The producers of Maxim (Dennis Publications) also publish Stuff and have
hugely popular websites plus spin-off publications like Maxims' Put-downs,
Pranks & Pick-up Lines and Maxim's Book of Big Pictures-- Hot Babes,
Strange Freaks and Bad, Bad Accidents. The June, 2000 issue of Maxim offers
tidbits on how to make your bedroom girl-friendly (buy a plant to show
"maturity"), how to "Suck more pleasure out of life by
screwing with other people's heads for no reason," and where to find
great golfing, featuring drinking, putting, chasing girls and drinking.
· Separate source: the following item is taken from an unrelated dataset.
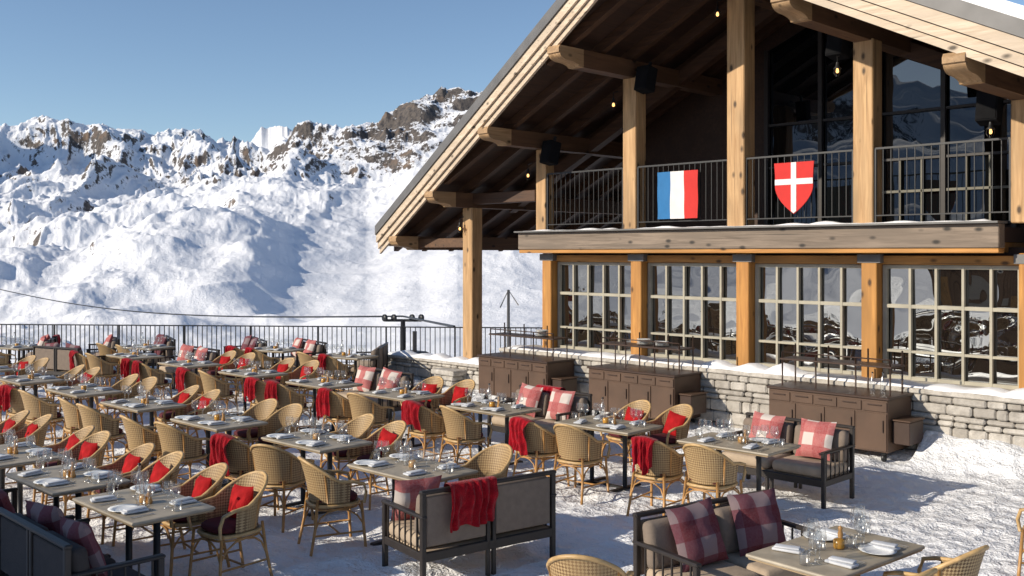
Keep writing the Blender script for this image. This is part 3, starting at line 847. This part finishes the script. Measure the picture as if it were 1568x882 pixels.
# --- row nearest the chalet
def y1(x): return 9.3+.05*(x+6)
row1=[-5.95,-7.7,-9.6,-11.45,-13.3,-15.3,-17.4,-19.5]
for i,x in enumerate(row1):
    y=y1(x); lay_table(x,y,.03,2 if i<2 else (1 if i<5 else 0))
    chair(x+.10,y-.66,0,3 if i in(4,6) else None); chair(x-.52,y-.66,0,i)
for k,(x,y) in enumerate([(-7.5,10.1),(-8.1,10.08),(-11.2,9.85),(-11.85,9.8),(-15.2,9.7),(-15.8,9.65),(-17.2,9.6),(-17.8,9.55)]): chair(x,y,pi,None,True)
sofa(-6.05,10.42,pi,PM); sofa(-9.85,10.25,pi,PM,.1); sofa(-13.5,10.0,pi,PM); sofa(-19.4,9.7,pi,PM)
# --- middle row
row2=[(-7.45,6.0),(-9.3,6.15),(-11.2,6.0),(-13.2,5.95),(-15.1,5.9),(-17.1,5.8),(-19.2,5.75)]
for i,(x,y) in enumerate(row2):
    lay_table(x,y,.03,2 if i<2 else (1 if i<4 else 0))
    if i==0: chair(x-.55,y-.55,-.25)
    else:
        chair(x+.28,y-.64,.05 if i!=1 else .6,None); chair(x-.42,y-.66,0,i if i in(1,4,5) else None)
    chair(x+.25,y+.68,pi,None,i%2==1)
    if i!=0: chair(x-.35,y+.68,pi,None,i%3==0)
sofa(-6.62,6.0,pi/2-.16,None,-.22)
obj('plaid_pillow',PM,(-6.92,5.62,.60),0,rot=(radians(18),0,pi/2-.3))
# --- front-left row
for i,(x,y) in enumerate(((-7.95,3.58),(-9.35,3.5),(-10.85,3.5),(-12.5,3.4))):
    lay_table(x,y,.02,2 if i<2 else 1); chair(x+.18,y+.66,pi,None,True); chair(x-.38,y+.66,pi,None,True)
sofa(-7.6,2.92,0,PD,None,SOD); sofa(-9.15,2.87,0,PD,None,SOD)
# --- foreground right
sofa(-4.25,6.58,-pi/2-.22,PD)
lay_table(-3.32,6.42,pi/2-.08,2)
chair(-2.85,6.1,pi/2); chair(-2.75,6.8,pi/2); chair(-4.35,4.98,.5)
chair(-2.8,9.3,pi/2+.3,2)
# --- back terrace near railing
random.seed(3)
for (x,y,f,pm,b) in ((-17.4,12.8,pi*.75,None,None),(-19.3,12.3,pi*.95,PM,None),(-20.6,11.7,pi*.9,PD,None),(-22.4,10.4,pi*.9,PD,None),(-23.4,9.6,pi*.87,PM,None),(-24.4,8.5,pi*.85,PM,.1),(-24.8,6.6,pi*.8,PD,None),(-21.8,8.2,pi*.1,PD,None)):
    sofa(x,y,f,pm,b)
for (x,y) in ((-18.7,11.3),(-21.2,9.6),(-23.2,7.6),(-21.5,6.2),(-16.5,11.6)):
    lay_table(x,y,.3,0)
    chair(x+.5,y-.55,0,random.choice((0,1,None))); chair(x-.2,y-.6,0,random.choice((0,1,None)))
for k in range(4): obj('plate_stack',PL,(-9.9,13.2,1.275+.02*k))
for k in range(5): obj('plate_stack',PL,(-10.25,13.2,1.275+.02*k))
for k in range(6): obj('plate_stack',PL,(-12.6,13.2,1.275+.02*k))
obj('water_bottle',BO,(-6.1,13.1,.885)); obj('water_bottle',BO,(-6.2,13.0,.885))
# --- ski lift
mb=MB()
p=V(-6.57,60,0); q=RT_*1.1
tube(mb,[(p.x,p.y,-9),(p.x,p.y,-1.2)],[.22,.14],BLACK,10)
tube(mb,[(p.x-q.x,p.y-q.y,-1.25),(p.x+q.x,p.y+q.y,-1.25)],.09,BLACK,6)
for s in(-1,-.5,.5,1):
    lathe(mb,[(.001,-.06),(.22,-.06),(.22,.06),(.001,.06)],BLACK,12,M=Matrix.Translation((p.x+q.x*s,p.y+q.y*s,-1.1))@Matrix.Rotation(pi/2,4,'X'))
box(mb,(p.x+.5,p.y+.5,-3.5),(1.6,1.2,.8),BLACK,.2,2); box(mb,(p.x+.5,p.y+.5,-2.6),(.2,.2,1.4),BLACK,.02)
obj('ski_lift_pylon',mb.mesh('ski_lift_pylon'))
mb=MB(); a=V(-62,120,-1.5); b=V(-6.57,60,-1.0); c=V(-2.2,38,0.0)
pts=[a.lerp(b,t/20)-Vector((0,0,1.2*sin(pi*t/20))) for t in range(21)]+[b.lerp(c,t/6) for t in range(1,7)]
tube(mb,pts,.055,BLACK,5); obj('lift_cable',mb.mesh('lift_cable'))
mb=MB(); p=V(-.15,42,0)
tube(mb,[(p.x,p.y,-6),(p.x,p.y,1.25)],[.10,.06],METG,8)
tube(mb,[(p.x-.25,p.y-.25,.5),(p.x,p.y,1.25),(p.x+.3,p.y+.3,.6)],.03,METG,6)
obj('lift_mast',mb.mesh('lift_mast'))
print('done')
The poor bastards can't even get their stunted priorities straight. The
rest of the magazine is devoted to profiling post-teen TV Glam Chicks
("Grovel Before The WB Girls"), introducing expensive toys ("get
down and dirty with medieval weapons"), sharing various animal anecdotes
and Junior High toilet humor, and offering reassuring explanations for
penile inadequacies. The resulting confluence of virtual pouts and smokescreen
misogyny weaves a trail of navels and vapid advice from cover to cover
without challenging the intelligence of the reader or defending the integrity
of their chief commodity: women. The only stabs at journalism came via
a truncated Conrad Anker account of finding Mallory's body on Everest
(three pages of text and photos), and a sensational report on a sadistic
homicide ring operating out of a trailer park in Elephant Butte, New Mexico
(nine pages of text and photos). The filler pages are redolent with the
kind of boxer-short boyism that insures America will produce another generation
of TV-troglodytes who are more comfortable naming superheroes than world
capitals. Do we really need to funnel more chauvinism into the mouths
of late developing Gen-Yers?
In the real world no one is counting the potential lost to the vacuous
literary grazing of the CK-generation, and the men's magazines are only
capitalizing where their women's counterparts (Cosmopolitan, Vogue, Seventeen,
and Elle) have been mining the till for ages past. By diverting readership
from such sweat-stained stalwarts as Car and Track and Guns and Ammo,
the editors are offering men the chance to get in touch with their mass-marketed
sides and, along the way, opening huge doors for fashion advertisers hitherto
denied large male markets. So what is at stake? Dignity for one thing,
and not just that of the grovelers hoisting-up their trousers in the executive
washroom either. Our cultural and intellectual dignity specifically. For
one thing, I do not wish to be associated with the same gender that thinks
making smelly sock jokes and knowing more about women's underwear than
women is haute couture. But more importantly, even as it is hard to imagine
taking a further step backwards in the area of equal rights in this country
these magazines represent classic endorsements of the kind of testosterone
culture so ardently eschewed by the sensitive drum-thumpers of the eighties
and nineties. Of course, this is part of the appeal, the new macho guy
is all about self satisfaction. The cost is the wholesale intellectual
integrity and fledgling sexual awareness of the gender, unfortunately,
and from the discussions I have had with too many sexually frustrated
women, these boys need real help. They will not find it in the likes of
Maxim. Besides the obvious girlie-on-a-stick sales techniques and bovine
social advice, the magazines go a long ways towards maintaining the image
of idiotic girldom waiting to be tricked into the beds of the socially
infirm.
It is nice to think intellectual parity will prevail over the trouser-sniping
of underdeveloped dot-com tiddly-winkers looking to capitalize on their
own arrested pubescence. But to the chagrin of feminists everywhere, Barbie-culture
is alive and kicking, so to speak, and for any woman who does not measure-up
to wonder-bra fullness, the world can be a cold and lonely place. The
same pimple-faced fools who coin-up at the newsstands and imagine four
bucks a month includes them in the primetime world of waxed breasts and
pudgy lips ain't welcome either. The good news is that none of these so-called
men's magazines can be taken seriously outside of the bathroom or locker-room.
And as long as the editors are feeding their horn-puppy public a steady
diet of Nipples and Bits maybe they will stay in their tree-forts practicing-up
on wedgies and spitball rolling. That will leave those of us who did not
learn the finer points of denouement from the ESPN Zone free to address
the rest of the population: the ones who are able to talk back.